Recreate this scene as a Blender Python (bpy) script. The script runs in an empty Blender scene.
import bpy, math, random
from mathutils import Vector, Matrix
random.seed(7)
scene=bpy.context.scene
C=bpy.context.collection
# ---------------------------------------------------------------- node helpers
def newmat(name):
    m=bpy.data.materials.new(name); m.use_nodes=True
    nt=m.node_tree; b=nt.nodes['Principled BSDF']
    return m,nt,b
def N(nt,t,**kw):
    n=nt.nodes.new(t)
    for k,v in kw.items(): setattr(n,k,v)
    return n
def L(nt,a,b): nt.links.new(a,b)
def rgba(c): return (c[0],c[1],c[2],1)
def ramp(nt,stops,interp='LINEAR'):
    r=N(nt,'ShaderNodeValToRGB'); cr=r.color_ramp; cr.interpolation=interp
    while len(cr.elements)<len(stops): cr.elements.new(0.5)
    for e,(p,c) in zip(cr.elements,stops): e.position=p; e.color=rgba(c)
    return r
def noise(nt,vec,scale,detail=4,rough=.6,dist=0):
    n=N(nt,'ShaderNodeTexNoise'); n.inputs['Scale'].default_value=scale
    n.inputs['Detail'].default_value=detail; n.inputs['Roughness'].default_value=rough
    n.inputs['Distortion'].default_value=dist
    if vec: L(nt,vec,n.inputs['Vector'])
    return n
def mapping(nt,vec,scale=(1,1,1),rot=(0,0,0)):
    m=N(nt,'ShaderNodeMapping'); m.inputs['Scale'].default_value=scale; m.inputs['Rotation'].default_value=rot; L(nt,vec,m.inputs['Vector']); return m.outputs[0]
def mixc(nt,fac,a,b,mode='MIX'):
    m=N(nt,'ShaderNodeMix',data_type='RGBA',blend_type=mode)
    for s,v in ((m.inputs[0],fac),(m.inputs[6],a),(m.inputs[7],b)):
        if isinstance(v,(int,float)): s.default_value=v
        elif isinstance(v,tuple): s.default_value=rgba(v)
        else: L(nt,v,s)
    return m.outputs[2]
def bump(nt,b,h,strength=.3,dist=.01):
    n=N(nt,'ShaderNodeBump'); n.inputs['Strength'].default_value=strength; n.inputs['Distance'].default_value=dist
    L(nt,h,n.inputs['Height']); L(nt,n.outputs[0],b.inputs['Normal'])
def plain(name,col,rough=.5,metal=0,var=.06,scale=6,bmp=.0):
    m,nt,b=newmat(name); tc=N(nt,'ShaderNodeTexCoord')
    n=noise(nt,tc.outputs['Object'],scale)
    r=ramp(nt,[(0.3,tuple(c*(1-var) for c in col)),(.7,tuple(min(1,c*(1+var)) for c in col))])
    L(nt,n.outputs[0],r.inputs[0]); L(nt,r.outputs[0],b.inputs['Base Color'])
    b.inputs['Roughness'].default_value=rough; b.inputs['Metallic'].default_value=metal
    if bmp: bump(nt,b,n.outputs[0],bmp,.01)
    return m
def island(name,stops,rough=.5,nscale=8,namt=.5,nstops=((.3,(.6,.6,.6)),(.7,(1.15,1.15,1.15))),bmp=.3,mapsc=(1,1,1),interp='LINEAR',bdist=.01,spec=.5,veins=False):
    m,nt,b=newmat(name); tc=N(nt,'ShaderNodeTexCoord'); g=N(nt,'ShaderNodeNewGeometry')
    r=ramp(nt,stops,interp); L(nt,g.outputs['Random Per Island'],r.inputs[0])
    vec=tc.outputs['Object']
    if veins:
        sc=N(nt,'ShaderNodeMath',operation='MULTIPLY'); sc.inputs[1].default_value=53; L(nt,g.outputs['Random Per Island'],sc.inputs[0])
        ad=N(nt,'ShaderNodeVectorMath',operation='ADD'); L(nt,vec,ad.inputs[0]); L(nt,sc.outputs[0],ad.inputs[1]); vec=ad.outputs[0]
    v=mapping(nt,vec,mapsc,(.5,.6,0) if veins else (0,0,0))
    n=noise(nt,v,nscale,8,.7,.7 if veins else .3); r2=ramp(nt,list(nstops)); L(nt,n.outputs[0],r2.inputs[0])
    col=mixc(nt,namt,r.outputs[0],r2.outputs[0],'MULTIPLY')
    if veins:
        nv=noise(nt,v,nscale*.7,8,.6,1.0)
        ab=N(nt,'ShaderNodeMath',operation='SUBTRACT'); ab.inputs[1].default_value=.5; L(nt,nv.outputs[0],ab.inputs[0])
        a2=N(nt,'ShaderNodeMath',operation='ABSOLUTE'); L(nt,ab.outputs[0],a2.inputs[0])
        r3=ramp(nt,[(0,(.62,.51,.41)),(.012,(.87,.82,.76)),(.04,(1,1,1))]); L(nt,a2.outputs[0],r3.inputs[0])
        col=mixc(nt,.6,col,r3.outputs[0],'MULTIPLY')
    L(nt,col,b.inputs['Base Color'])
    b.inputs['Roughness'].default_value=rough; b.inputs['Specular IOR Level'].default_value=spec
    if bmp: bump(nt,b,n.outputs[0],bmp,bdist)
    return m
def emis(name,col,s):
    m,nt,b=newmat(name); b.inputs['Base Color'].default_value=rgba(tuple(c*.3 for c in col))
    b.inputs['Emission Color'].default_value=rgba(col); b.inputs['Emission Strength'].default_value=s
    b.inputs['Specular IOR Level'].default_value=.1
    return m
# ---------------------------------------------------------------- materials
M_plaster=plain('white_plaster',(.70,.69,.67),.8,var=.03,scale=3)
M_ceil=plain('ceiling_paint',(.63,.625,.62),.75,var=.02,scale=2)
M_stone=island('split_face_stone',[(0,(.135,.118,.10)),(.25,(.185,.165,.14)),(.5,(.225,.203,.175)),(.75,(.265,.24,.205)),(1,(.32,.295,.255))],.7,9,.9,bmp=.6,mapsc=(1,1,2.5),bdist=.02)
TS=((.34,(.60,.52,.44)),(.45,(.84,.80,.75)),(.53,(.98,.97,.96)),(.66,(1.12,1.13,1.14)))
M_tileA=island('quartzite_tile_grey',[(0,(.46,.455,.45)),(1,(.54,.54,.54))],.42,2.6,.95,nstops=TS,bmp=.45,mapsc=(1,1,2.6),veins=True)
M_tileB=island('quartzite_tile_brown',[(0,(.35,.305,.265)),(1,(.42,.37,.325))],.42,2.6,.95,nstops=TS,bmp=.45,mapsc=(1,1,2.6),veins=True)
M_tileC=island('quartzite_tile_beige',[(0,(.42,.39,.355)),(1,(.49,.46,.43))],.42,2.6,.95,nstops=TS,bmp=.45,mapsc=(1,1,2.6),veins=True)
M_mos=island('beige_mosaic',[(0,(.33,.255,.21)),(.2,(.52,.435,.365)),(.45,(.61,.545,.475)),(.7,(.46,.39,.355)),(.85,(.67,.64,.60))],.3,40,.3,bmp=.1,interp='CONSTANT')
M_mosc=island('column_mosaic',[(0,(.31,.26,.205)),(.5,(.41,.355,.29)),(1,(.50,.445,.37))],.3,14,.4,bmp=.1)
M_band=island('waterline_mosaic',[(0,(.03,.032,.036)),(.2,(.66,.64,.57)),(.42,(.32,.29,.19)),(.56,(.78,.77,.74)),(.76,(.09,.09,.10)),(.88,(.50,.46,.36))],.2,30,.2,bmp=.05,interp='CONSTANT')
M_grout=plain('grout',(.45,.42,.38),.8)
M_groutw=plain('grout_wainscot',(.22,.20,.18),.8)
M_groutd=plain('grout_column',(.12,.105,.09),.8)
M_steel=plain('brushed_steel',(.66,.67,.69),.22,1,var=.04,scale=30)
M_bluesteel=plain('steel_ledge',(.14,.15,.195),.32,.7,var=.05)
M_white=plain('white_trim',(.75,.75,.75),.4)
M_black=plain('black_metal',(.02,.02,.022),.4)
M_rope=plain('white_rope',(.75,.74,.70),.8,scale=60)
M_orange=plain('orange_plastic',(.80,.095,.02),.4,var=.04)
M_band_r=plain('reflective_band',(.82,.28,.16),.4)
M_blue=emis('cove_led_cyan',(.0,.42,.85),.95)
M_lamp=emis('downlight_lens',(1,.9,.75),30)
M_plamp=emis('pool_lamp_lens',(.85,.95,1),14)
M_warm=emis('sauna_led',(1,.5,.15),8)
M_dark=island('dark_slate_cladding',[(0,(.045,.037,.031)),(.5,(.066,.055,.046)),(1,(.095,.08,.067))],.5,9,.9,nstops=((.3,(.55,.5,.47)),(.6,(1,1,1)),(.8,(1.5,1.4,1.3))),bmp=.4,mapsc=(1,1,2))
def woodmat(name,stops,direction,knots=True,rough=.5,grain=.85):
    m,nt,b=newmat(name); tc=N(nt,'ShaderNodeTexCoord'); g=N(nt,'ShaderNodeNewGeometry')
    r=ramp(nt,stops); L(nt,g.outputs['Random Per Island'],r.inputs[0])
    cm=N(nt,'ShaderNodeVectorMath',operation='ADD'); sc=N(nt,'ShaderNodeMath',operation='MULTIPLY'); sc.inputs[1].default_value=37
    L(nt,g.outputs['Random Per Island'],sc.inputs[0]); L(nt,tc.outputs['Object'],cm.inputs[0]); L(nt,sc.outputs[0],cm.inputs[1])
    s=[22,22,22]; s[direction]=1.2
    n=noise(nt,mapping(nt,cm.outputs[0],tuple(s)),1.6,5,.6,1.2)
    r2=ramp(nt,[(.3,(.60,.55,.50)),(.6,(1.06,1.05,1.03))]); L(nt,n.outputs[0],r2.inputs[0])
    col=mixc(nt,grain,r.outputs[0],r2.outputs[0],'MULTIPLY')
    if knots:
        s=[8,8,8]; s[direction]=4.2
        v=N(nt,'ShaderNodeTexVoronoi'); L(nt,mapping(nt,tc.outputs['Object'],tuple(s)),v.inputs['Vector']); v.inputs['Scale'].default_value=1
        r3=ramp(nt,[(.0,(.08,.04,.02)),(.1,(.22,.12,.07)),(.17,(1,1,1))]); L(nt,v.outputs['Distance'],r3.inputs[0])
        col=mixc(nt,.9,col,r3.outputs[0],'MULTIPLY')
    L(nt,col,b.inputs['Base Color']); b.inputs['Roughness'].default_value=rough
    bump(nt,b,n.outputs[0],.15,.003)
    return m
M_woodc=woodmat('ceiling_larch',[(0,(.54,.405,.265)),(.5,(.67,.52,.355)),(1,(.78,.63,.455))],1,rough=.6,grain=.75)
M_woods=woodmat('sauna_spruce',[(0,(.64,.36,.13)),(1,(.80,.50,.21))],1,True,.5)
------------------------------
» **WHAT THIS TASK INVOLVES**
Pull out each line holding the string "scene".

» **WRITTEN ANSWER**
Recreate this scene as a Blender Python (bpy) script. The script runs in an empty Blender scene.
scene=bpy.context.scene